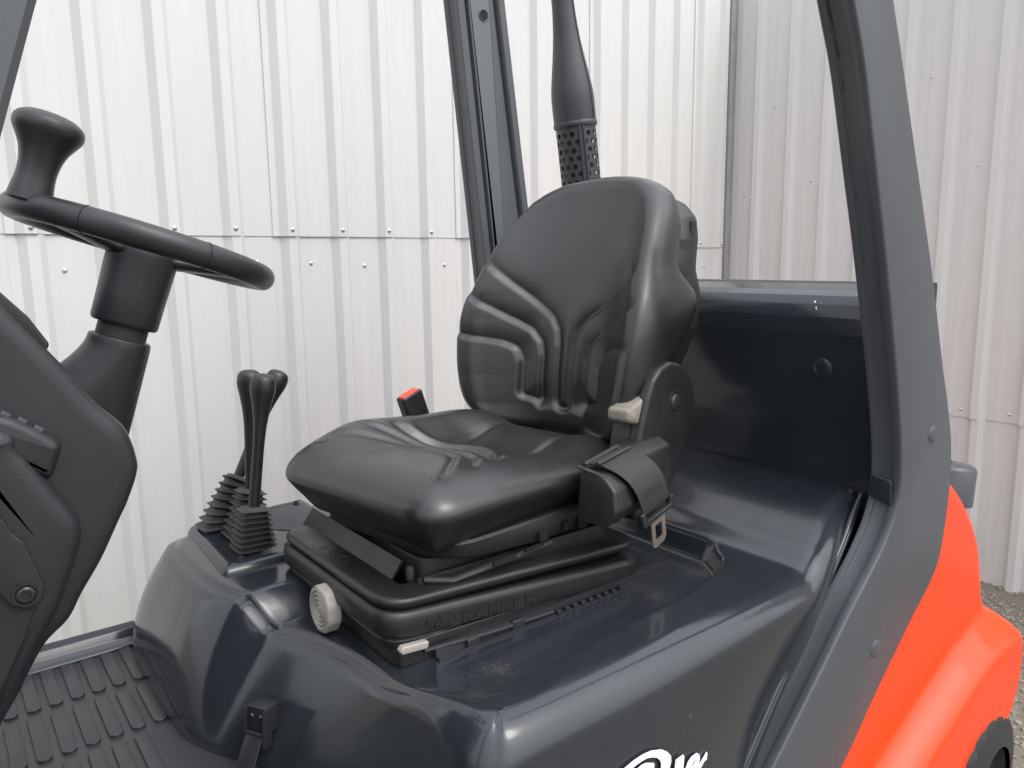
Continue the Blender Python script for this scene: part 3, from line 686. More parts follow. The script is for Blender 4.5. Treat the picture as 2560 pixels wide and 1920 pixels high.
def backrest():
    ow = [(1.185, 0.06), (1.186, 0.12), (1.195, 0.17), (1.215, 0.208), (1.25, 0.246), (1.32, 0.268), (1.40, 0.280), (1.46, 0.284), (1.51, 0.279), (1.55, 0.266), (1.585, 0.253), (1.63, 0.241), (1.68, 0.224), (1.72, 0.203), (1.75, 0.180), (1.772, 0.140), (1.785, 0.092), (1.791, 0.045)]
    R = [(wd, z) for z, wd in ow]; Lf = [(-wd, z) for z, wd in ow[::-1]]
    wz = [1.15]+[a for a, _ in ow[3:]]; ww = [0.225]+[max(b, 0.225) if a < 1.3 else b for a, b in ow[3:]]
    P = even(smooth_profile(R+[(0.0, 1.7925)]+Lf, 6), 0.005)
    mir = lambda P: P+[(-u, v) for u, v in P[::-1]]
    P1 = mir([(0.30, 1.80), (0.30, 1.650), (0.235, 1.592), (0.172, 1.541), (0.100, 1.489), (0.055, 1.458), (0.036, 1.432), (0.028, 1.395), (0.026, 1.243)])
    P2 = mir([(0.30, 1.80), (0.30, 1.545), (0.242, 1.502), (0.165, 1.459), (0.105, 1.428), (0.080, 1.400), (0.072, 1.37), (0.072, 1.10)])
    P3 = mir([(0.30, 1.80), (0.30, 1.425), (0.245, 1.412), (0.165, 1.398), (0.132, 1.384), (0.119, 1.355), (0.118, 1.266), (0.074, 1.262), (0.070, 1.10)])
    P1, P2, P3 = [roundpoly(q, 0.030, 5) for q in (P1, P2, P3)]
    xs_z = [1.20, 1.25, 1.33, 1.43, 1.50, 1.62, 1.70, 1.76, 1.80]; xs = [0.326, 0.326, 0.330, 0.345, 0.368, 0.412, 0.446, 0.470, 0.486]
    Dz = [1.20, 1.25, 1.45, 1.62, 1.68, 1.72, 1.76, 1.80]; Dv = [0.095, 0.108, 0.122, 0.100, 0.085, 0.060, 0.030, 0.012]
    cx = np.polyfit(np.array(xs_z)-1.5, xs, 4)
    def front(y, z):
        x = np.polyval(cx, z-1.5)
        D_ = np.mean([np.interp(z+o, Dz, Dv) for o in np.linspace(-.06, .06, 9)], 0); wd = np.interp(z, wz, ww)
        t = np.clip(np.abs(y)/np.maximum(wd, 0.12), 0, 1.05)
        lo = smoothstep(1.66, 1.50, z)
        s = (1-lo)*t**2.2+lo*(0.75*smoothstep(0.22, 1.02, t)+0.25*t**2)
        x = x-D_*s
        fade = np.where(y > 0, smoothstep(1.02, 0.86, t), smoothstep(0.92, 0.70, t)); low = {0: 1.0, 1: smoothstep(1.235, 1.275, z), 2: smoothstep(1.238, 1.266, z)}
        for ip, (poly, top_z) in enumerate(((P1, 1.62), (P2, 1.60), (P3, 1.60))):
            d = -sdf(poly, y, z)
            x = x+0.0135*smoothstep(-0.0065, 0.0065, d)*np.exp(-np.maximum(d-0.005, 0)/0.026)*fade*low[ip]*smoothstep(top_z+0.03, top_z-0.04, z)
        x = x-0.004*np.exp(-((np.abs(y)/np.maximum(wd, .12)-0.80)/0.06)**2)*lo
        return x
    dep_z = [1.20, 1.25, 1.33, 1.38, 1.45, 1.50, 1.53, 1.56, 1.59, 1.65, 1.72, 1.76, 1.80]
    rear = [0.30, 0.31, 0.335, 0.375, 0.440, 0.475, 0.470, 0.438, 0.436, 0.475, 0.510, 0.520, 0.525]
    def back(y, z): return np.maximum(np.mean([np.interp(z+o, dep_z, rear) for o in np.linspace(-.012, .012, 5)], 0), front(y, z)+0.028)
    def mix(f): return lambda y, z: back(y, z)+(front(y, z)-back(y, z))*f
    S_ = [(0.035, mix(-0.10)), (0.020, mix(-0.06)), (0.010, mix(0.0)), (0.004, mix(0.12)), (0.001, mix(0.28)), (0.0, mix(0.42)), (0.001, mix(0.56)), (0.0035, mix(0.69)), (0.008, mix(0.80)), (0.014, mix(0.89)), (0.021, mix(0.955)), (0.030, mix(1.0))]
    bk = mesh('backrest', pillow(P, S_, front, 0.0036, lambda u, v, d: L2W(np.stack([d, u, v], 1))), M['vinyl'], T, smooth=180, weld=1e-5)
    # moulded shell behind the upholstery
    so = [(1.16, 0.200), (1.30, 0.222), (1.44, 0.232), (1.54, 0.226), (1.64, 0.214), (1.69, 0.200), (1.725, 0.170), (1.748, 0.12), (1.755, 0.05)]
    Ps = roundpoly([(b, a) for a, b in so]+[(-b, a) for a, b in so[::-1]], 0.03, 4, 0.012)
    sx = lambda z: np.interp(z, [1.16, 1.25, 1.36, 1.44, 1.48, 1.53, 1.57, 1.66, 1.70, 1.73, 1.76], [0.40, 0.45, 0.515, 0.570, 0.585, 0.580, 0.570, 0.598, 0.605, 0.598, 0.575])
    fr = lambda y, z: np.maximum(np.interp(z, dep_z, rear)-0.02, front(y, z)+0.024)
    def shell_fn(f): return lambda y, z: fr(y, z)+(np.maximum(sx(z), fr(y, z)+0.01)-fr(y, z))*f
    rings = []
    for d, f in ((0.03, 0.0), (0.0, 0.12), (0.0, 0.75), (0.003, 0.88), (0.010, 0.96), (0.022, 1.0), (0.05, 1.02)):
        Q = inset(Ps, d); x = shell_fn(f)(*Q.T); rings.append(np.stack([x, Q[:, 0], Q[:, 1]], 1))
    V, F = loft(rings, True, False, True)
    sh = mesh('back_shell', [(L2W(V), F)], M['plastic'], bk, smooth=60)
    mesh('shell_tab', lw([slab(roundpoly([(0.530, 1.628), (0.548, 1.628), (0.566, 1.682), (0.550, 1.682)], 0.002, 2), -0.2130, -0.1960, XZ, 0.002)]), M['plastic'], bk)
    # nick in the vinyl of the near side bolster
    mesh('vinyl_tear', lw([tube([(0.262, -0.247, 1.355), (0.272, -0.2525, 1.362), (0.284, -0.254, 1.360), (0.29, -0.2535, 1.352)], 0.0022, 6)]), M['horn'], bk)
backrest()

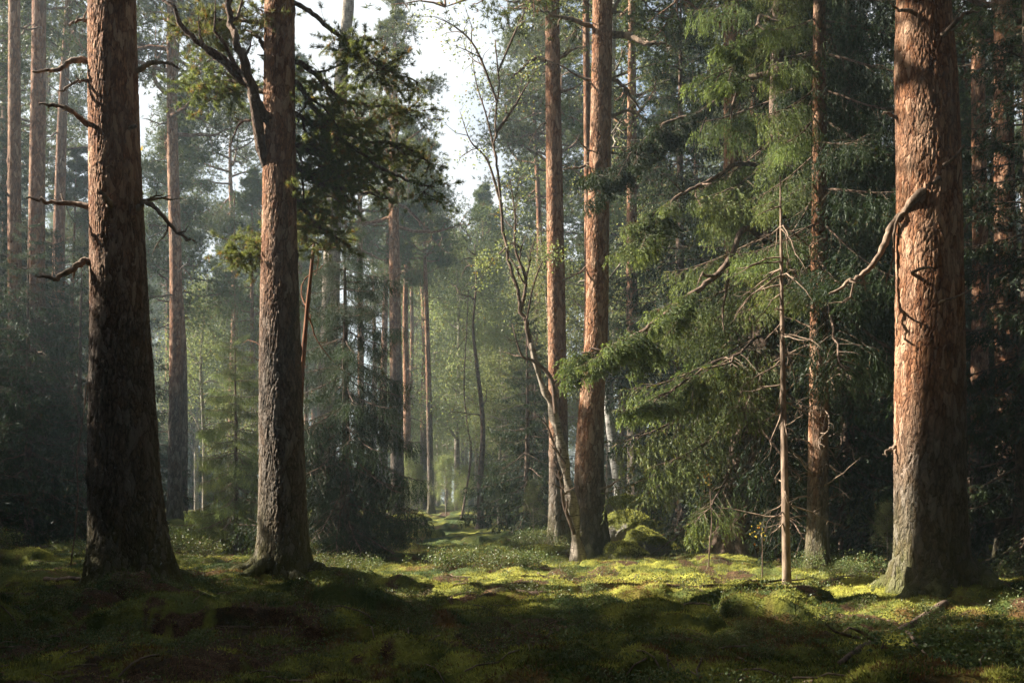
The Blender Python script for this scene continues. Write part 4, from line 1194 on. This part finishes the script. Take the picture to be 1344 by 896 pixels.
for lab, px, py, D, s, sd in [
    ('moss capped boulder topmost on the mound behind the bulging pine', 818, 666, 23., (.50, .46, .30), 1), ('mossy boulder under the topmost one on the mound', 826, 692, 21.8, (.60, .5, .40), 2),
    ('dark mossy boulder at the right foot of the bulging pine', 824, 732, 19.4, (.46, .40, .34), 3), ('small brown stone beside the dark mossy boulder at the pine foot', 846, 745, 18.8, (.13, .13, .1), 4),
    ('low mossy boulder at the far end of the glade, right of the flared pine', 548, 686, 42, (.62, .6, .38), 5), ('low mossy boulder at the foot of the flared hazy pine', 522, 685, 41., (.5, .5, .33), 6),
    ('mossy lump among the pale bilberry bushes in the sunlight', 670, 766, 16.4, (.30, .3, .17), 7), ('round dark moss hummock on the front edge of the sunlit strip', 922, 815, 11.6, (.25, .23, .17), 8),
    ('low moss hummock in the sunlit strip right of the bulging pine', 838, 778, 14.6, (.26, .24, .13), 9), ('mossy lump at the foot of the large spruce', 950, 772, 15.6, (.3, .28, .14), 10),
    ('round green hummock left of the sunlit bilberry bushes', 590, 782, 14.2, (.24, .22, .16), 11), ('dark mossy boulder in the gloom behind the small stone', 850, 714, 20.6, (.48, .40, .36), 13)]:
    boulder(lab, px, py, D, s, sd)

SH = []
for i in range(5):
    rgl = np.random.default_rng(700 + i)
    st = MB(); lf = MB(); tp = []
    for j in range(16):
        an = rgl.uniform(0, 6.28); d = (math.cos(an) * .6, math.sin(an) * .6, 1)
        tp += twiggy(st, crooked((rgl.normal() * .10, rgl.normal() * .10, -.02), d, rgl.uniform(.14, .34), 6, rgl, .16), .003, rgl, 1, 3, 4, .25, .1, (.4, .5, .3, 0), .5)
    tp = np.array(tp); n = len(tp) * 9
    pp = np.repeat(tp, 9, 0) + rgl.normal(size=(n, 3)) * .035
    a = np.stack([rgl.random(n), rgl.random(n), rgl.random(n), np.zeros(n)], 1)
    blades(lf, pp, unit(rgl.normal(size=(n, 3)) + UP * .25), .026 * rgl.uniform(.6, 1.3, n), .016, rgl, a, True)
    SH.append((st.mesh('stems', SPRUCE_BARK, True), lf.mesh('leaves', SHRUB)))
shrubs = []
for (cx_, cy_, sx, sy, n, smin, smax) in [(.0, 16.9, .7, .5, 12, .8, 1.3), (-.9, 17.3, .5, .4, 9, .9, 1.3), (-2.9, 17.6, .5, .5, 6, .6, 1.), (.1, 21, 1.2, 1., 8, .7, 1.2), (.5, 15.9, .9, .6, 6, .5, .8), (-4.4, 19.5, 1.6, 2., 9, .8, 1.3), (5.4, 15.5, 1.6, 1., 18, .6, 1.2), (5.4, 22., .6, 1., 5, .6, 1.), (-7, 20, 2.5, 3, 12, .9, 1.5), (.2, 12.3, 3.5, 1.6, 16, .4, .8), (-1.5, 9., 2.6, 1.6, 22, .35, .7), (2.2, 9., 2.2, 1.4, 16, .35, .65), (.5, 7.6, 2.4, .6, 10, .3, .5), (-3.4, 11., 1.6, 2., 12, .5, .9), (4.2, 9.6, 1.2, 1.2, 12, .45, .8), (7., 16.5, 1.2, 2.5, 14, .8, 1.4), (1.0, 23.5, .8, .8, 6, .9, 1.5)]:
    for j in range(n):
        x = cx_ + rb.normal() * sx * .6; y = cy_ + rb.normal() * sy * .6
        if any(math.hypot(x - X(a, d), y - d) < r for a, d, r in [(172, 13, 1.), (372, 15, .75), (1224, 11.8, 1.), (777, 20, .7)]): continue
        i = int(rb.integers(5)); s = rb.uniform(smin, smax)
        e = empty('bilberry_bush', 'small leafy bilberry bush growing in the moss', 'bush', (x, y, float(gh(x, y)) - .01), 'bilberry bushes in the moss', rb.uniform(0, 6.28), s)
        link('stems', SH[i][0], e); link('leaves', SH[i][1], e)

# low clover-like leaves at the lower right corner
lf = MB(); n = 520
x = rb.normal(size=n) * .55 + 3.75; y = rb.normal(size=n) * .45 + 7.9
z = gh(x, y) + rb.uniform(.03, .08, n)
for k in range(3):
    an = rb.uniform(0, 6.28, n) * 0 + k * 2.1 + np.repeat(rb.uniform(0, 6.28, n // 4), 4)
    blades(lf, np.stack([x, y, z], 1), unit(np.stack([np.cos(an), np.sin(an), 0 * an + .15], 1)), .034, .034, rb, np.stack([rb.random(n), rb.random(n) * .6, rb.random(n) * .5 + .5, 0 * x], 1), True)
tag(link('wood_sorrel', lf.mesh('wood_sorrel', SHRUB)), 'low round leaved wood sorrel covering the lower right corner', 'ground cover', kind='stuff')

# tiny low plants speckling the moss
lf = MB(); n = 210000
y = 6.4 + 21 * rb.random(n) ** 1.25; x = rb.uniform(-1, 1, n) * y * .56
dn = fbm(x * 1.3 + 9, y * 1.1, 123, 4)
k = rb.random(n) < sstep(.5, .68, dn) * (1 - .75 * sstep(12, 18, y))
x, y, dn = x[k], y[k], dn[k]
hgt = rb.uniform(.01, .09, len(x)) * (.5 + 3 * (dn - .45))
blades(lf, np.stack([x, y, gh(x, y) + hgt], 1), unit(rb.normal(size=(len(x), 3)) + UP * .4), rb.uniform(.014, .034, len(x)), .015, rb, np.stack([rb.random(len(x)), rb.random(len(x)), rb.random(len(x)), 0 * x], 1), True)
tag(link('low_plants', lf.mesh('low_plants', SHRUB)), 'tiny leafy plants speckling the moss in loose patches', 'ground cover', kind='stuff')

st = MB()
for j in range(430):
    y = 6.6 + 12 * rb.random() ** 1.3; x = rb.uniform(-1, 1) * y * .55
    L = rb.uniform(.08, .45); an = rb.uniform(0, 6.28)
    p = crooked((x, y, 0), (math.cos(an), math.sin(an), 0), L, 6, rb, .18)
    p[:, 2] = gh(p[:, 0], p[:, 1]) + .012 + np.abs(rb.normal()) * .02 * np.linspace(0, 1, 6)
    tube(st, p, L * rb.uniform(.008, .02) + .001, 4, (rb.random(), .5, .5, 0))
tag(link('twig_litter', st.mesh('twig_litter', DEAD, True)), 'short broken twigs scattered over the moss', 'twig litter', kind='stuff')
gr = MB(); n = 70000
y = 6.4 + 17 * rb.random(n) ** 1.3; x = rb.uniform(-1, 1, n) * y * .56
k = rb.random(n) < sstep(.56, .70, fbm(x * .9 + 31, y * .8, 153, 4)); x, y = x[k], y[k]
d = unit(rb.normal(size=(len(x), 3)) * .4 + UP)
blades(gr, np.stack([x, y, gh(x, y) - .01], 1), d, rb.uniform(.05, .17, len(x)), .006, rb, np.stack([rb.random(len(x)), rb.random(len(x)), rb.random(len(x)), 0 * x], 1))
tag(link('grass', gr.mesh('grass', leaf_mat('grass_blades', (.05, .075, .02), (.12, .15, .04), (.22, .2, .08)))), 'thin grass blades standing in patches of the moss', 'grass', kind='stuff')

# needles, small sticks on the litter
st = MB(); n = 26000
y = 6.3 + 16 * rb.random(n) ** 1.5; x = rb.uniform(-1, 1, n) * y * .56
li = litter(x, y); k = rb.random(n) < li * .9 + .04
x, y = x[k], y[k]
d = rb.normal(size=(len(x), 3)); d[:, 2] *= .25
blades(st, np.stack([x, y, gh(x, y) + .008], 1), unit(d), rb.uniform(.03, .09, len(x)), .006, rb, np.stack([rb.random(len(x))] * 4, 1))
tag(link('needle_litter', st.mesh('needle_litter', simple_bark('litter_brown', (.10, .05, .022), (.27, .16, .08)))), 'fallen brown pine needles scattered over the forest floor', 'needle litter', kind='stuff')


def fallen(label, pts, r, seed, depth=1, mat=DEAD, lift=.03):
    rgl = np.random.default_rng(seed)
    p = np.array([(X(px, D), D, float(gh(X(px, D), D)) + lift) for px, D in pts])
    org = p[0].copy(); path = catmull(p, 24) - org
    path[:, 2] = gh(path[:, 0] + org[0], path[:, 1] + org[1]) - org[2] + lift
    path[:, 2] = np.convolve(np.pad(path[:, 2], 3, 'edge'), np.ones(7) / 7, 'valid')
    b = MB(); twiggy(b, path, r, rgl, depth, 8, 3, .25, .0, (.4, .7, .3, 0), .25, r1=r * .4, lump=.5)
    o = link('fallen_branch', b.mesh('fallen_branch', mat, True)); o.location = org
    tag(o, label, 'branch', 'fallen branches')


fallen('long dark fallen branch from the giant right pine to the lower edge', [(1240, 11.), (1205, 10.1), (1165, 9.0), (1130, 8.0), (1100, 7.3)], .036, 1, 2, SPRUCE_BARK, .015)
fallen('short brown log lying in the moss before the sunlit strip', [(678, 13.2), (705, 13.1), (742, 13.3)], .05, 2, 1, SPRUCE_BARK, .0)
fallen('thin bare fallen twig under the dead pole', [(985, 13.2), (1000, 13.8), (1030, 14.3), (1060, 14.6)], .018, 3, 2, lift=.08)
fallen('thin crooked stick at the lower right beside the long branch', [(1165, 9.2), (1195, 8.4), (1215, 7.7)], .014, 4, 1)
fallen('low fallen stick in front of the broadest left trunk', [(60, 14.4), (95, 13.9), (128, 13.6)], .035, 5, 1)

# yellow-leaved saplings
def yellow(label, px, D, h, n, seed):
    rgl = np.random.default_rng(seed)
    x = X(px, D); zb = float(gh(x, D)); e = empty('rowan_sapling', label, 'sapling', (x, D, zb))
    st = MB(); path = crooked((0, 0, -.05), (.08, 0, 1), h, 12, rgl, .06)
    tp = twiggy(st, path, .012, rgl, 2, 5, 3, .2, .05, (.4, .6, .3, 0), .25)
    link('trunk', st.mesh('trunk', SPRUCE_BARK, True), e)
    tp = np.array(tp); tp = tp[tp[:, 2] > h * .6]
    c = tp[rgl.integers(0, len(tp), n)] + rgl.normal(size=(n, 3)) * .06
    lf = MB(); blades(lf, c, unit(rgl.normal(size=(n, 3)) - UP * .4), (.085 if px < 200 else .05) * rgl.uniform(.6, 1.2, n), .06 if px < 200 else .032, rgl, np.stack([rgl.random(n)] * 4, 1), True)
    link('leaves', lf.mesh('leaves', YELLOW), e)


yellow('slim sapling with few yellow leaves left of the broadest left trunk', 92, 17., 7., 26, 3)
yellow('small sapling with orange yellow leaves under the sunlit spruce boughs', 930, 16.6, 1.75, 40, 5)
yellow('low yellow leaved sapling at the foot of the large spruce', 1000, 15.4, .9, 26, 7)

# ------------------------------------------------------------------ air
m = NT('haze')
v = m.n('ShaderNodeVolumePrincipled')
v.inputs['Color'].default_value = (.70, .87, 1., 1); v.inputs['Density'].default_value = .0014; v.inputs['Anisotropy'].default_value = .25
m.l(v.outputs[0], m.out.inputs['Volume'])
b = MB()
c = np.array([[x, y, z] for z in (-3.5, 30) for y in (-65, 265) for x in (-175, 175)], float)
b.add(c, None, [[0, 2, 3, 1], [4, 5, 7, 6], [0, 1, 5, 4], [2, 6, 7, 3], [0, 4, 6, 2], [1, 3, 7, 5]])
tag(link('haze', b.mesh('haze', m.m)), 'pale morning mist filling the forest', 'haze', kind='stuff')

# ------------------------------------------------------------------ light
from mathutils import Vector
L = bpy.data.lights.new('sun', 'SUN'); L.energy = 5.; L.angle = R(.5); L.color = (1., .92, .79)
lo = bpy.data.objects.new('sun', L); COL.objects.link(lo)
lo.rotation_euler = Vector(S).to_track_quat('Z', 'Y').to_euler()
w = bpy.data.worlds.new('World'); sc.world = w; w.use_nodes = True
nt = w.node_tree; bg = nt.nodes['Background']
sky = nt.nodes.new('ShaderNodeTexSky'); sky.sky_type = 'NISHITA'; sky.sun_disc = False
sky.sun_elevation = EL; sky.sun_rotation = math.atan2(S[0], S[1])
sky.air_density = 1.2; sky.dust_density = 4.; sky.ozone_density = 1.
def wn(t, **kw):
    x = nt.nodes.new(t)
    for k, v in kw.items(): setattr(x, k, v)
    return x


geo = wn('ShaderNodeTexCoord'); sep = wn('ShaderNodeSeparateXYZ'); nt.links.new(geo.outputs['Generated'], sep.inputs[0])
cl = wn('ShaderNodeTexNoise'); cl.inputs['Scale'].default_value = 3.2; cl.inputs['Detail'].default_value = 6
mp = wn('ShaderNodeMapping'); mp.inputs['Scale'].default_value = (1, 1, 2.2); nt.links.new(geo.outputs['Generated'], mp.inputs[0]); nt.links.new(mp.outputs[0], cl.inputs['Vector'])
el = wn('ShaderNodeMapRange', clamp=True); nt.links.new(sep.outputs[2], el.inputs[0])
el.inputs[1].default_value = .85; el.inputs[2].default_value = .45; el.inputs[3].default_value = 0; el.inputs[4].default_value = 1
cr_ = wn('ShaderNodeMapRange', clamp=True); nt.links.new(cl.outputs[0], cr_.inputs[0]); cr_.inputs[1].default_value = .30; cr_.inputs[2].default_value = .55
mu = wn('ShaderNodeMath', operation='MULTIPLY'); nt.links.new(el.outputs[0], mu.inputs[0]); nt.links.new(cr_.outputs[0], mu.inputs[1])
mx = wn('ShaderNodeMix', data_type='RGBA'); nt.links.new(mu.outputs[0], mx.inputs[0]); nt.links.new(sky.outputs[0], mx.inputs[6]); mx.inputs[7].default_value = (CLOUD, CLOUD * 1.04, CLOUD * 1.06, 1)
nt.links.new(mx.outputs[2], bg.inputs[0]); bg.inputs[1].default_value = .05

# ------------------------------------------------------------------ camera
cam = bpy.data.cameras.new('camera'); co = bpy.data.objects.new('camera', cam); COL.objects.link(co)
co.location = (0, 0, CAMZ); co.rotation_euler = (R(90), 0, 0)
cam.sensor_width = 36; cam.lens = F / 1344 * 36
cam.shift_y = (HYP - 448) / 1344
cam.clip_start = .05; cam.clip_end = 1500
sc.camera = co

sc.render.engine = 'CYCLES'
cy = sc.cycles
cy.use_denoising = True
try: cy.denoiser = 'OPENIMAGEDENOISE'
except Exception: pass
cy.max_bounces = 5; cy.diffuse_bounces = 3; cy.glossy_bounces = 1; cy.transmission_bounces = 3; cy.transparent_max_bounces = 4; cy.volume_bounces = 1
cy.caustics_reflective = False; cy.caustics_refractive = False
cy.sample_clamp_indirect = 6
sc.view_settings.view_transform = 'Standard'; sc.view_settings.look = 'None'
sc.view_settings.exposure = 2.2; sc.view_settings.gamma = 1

Exercise objective -
Exactly those lines that run from the line with "The Blender Python script for this scene continues." through the line with "boulder(lab, px, py, D, s, sd)" are to be reproduced; both end lines belong to the range.

Response -
The Blender Python script for this scene continues. Write part 4, from line 1194 on. This part finishes the script. Take the picture to be 1344 by 896 pixels.
for lab, px, py, D, s, sd in [
    ('moss capped boulder topmost on the mound behind the bulging pine', 818, 666, 23., (.50, .46, .30), 1), ('mossy boulder under the topmost one on the mound', 826, 692, 21.8, (.60, .5, .40), 2),
    ('dark mossy boulder at the right foot of the bulging pine', 824, 732, 19.4, (.46, .40, .34), 3), ('small brown stone beside the dark mossy boulder at the pine foot', 846, 745, 18.8, (.13, .13, .1), 4),
    ('low mossy boulder at the far end of the glade, right of the flared pine', 548, 686, 42, (.62, .6, .38), 5), ('low mossy boulder at the foot of the flared hazy pine', 522, 685, 41., (.5, .5, .33), 6),
    ('mossy lump among the pale bilberry bushes in the sunlight', 670, 766, 16.4, (.30, .3, .17), 7), ('round dark moss hummock on the front edge of the sunlit strip', 922, 815, 11.6, (.25, .23, .17), 8),
    ('low moss hummock in the sunlit strip right of the bulging pine', 838, 778, 14.6, (.26, .24, .13), 9), ('mossy lump at the foot of the large spruce', 950, 772, 15.6, (.3, .28, .14), 10),
    ('round green hummock left of the sunlit bilberry bushes', 590, 782, 14.2, (.24, .22, .16), 11), ('dark mossy boulder in the gloom behind the small stone', 850, 714, 20.6, (.48, .40, .36), 13)]:
    boulder(lab, px, py, D, s, sd)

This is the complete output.